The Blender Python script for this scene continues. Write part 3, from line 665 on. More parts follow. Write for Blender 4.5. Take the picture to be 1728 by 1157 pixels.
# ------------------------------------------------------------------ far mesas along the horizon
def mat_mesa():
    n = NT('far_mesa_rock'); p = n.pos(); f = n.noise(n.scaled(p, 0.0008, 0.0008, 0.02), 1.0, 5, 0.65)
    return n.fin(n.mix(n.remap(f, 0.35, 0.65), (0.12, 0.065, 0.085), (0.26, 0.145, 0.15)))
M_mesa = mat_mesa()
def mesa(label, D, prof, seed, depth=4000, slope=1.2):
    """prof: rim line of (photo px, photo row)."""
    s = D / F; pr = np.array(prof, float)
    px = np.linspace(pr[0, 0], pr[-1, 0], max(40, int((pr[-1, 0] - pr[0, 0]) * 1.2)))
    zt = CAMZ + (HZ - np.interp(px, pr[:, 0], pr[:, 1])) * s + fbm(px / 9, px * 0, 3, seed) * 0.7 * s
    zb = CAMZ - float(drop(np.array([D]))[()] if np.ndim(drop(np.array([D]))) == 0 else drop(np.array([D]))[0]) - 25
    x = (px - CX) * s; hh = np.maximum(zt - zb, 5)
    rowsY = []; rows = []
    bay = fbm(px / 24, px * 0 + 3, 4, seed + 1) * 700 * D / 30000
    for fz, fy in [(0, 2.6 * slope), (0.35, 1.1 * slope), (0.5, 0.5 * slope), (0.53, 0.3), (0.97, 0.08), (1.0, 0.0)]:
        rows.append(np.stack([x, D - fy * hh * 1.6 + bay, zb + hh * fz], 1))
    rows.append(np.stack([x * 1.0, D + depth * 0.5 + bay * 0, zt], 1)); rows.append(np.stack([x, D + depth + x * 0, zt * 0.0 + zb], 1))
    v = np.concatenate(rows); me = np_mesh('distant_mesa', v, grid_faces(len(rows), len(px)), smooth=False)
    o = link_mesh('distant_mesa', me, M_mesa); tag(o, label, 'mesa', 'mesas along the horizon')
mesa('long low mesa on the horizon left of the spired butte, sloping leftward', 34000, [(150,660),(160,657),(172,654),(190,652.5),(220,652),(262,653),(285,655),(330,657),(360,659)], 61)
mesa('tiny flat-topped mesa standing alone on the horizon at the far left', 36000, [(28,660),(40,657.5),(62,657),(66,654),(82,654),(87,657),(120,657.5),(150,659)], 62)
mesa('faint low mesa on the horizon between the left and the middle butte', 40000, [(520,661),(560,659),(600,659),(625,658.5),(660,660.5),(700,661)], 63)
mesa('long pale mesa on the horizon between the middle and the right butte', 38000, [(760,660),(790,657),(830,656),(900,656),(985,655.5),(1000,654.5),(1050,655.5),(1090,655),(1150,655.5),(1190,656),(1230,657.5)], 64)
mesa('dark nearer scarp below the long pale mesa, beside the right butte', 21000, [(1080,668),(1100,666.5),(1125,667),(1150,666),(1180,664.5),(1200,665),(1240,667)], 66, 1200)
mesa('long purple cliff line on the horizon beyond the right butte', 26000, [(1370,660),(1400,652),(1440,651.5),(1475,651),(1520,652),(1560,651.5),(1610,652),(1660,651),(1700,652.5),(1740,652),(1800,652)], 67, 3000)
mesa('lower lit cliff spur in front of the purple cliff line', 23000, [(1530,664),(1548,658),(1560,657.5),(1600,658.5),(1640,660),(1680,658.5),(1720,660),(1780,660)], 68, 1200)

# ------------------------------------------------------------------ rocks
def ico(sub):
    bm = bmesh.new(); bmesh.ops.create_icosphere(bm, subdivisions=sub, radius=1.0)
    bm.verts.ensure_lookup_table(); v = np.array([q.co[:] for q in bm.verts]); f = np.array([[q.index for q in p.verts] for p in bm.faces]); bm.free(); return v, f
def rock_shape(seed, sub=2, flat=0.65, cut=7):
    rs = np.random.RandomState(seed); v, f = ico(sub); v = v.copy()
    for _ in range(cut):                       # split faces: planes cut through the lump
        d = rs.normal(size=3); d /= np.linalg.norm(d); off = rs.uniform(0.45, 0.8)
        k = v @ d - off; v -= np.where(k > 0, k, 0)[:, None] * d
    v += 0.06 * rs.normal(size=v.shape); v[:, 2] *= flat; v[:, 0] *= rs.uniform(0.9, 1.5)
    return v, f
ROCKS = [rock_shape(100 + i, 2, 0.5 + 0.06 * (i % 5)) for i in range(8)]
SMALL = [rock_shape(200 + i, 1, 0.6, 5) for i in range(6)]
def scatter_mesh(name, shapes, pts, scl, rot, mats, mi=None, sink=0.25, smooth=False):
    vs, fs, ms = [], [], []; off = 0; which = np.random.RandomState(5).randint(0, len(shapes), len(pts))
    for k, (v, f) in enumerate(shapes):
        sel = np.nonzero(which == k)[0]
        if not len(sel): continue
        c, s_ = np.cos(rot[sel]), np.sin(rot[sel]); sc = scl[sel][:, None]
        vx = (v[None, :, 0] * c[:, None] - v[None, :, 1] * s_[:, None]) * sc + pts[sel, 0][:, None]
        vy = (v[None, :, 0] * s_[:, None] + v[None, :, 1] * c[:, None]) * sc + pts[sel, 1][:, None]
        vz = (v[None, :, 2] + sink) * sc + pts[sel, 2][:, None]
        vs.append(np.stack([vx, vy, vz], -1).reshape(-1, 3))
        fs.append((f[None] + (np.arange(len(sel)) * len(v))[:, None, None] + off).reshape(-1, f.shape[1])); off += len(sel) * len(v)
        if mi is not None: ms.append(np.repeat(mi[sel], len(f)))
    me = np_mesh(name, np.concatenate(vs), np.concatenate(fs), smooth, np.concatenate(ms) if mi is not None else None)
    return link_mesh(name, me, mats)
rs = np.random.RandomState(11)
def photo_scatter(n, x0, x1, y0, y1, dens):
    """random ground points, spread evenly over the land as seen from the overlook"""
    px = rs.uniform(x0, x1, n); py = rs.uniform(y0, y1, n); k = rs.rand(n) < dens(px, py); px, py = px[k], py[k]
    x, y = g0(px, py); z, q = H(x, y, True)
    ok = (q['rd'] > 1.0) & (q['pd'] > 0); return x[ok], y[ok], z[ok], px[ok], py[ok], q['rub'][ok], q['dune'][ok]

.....

To be done ▸ Select and copy every line of the material that holds the string "left".

Right answer ▸
mesa('long low mesa on the horizon left of the spired butte, sloping leftward', 34000, [(150,660),(160,657),(172,654),(190,652.5),(220,652),(262,653),(285,655),(330,657),(360,659)], 61)
mesa('tiny flat-topped mesa standing alone on the horizon at the far left', 36000, [(28,660),(40,657.5),(62,657),(66,654),(82,654),(87,657),(120,657.5),(150,659)], 62)
mesa('faint low mesa on the horizon between the left and the middle butte', 40000, [(520,661),(560,659),(600,659),(625,658.5),(660,660.5),(700,661)], 63)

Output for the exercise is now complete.